PEP 3131: Supporting Non-ASCII Identifiers

Stefan Behnel stefan.behnel-n05pAM at web.de
Mon May 14 06:17:36 EDT 2007


Eric Brunel wrote:
> On Mon, 14 May 2007 11:00:29 +0200, Stefan Behnel
>> Any chance there are still kanji-enabled programmes around that were
>> not hit
>> by the bomb in this scenario? They might still be able to help you get
>> the
>> code "public".
> 
> Contrarily to what one might think seeing the great achievements of
> open-source software, people willing to maintain public code and/or make
> it evolve seem to be quite rare. If you add burdens on such people -
> such as being able to read and write the language of the original code
> writer, or forcing them to request a translation or transliteration from
> someone else -, the chances are that they will become even rarer...

Ok, but then maybe that code just will not become Open Source. There's a
million reasons code cannot be made Open Source, licensing being one, lack of
resources being another, bad implementation and lack of documentation being
important also.

But that won't change by keeping Unicode characters out of source code.

Now that we're at it, badly named english identifiers chosen by non-english
native speakers, for example, are a sure way to keep people from understanding
the code and thus from being able to contribute resources.

I'm far from saying that all code should start using non-ASCII characters.
There are *very* good reasons why a lot of projects are well off with ASCII
and should obey the good advice of sticking to plain ASCII. But those are
mainly projects that are developed in English and use English documentation,
so there is not much of a risk to stumble into problems anyway.

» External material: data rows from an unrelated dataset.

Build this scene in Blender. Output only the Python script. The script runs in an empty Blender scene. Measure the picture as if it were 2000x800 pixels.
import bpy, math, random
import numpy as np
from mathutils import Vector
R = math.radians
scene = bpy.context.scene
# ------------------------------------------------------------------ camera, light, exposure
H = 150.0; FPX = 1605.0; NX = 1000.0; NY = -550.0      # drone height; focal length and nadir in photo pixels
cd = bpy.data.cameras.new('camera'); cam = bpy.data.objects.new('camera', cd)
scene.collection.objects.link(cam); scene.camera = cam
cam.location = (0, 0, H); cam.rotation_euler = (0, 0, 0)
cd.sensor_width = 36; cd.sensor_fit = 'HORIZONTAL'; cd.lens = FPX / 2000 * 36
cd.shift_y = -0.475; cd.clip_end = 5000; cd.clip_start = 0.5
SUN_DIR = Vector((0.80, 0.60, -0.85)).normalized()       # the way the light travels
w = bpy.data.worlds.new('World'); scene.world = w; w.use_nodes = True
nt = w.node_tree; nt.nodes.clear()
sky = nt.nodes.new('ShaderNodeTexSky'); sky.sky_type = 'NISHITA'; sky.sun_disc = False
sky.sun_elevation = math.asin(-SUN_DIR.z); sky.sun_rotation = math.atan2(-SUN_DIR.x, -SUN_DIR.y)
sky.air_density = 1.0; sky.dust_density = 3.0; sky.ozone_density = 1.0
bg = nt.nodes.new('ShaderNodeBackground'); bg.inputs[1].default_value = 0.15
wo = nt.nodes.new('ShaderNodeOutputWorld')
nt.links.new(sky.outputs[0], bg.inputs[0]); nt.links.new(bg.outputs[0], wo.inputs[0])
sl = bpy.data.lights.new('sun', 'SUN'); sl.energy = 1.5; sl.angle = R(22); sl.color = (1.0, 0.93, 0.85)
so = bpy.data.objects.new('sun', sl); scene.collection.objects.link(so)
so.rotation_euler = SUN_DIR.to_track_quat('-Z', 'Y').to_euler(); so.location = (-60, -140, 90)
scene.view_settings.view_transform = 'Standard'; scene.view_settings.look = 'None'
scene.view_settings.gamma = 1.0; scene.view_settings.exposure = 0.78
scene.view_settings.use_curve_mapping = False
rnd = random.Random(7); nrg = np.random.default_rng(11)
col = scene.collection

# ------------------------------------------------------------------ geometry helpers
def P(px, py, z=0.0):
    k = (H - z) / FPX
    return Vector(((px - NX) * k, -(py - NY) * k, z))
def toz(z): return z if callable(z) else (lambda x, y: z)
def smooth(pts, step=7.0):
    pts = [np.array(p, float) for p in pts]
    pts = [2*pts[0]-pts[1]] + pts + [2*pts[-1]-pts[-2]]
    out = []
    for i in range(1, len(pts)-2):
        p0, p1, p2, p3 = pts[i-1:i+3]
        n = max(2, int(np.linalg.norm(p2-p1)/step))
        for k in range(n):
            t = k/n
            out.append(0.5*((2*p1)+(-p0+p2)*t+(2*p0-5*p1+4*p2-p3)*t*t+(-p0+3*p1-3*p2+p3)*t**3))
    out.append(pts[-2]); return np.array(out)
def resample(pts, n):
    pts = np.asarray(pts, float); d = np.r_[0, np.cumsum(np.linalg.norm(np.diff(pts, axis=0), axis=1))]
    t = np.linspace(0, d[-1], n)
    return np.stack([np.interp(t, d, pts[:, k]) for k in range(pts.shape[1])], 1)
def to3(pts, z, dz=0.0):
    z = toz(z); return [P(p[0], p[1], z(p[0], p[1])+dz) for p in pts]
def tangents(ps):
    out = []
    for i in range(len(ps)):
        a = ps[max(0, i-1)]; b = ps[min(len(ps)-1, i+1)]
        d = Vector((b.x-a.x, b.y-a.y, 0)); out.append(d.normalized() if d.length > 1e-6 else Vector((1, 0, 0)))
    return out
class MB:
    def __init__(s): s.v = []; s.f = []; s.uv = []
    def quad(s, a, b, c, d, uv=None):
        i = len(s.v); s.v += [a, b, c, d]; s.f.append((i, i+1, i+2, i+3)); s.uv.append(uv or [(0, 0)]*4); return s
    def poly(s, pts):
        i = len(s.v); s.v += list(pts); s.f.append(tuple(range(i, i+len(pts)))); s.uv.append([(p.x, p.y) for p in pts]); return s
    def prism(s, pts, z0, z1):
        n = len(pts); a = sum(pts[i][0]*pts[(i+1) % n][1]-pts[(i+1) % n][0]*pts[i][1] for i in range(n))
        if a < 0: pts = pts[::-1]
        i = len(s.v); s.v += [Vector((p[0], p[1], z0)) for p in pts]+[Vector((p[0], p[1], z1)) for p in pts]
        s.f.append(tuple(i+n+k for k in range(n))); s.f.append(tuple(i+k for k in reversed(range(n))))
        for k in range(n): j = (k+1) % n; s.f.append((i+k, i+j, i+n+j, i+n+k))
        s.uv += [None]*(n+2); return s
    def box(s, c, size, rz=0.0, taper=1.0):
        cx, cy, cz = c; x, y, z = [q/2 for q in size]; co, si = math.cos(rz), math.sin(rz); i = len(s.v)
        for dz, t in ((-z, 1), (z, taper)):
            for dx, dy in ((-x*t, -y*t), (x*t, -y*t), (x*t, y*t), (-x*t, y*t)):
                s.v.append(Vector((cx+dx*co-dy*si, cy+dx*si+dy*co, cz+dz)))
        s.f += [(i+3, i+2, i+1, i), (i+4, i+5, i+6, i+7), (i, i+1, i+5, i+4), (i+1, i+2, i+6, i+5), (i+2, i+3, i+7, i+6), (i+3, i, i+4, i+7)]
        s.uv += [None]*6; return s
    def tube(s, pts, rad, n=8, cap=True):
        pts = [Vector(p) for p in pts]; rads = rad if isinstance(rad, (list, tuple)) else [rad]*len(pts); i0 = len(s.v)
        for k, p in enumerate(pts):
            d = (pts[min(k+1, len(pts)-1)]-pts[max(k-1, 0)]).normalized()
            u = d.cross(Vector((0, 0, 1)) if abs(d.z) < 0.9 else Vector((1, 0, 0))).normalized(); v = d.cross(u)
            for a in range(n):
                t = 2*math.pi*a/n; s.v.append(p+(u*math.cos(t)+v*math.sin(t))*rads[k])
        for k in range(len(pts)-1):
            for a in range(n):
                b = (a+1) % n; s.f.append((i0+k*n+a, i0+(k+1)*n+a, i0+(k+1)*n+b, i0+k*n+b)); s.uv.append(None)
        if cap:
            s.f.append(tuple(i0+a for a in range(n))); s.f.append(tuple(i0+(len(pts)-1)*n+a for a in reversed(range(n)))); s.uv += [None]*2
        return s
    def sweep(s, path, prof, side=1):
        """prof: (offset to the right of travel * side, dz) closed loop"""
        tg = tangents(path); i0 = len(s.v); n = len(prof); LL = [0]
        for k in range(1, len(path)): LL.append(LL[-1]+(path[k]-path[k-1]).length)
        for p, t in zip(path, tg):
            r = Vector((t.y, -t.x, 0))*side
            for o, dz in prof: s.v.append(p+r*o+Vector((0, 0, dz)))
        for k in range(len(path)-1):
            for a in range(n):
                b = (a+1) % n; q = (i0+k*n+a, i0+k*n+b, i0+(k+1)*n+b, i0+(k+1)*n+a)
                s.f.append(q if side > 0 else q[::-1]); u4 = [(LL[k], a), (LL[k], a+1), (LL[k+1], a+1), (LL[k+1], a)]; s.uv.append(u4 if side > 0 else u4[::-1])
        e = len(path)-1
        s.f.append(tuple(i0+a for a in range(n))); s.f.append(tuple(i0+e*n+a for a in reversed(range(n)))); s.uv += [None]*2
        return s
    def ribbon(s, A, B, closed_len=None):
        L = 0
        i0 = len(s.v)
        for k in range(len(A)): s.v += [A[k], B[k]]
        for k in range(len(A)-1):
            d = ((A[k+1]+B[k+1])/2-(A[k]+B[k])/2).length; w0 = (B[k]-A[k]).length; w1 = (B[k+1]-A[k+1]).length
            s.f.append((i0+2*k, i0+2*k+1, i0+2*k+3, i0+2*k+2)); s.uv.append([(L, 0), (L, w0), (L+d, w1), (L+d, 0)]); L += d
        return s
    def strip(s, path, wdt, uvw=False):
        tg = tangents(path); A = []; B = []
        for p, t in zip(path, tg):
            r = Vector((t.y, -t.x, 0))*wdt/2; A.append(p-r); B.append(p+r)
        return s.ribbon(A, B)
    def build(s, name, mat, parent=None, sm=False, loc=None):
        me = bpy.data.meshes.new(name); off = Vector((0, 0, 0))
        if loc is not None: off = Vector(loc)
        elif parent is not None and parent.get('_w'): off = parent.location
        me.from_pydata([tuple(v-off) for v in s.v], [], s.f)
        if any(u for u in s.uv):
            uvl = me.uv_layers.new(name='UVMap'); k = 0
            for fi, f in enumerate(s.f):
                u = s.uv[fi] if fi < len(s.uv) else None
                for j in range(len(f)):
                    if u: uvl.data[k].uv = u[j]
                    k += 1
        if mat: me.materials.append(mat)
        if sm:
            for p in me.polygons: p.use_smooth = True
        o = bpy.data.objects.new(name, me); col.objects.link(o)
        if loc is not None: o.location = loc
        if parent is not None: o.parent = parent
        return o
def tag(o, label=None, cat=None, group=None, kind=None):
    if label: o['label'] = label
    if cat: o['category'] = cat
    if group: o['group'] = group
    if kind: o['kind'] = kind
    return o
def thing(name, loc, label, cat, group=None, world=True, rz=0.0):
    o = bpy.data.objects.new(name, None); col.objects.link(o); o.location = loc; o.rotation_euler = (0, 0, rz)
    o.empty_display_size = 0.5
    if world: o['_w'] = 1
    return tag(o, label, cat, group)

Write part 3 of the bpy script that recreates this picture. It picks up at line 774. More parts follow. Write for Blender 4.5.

I'm only saying that this shouldn't be a language restriction, as there
definitely *are* projects (I know some for my part) that can benefit from the
clarity of native language identifiers (just like English speaking projects
benefit from the English language). And yes, this includes spelling native
language identifiers in the native way to make them easy to read and fast to
grasp for those who maintain the code.

It should at least be an available option to use this feature.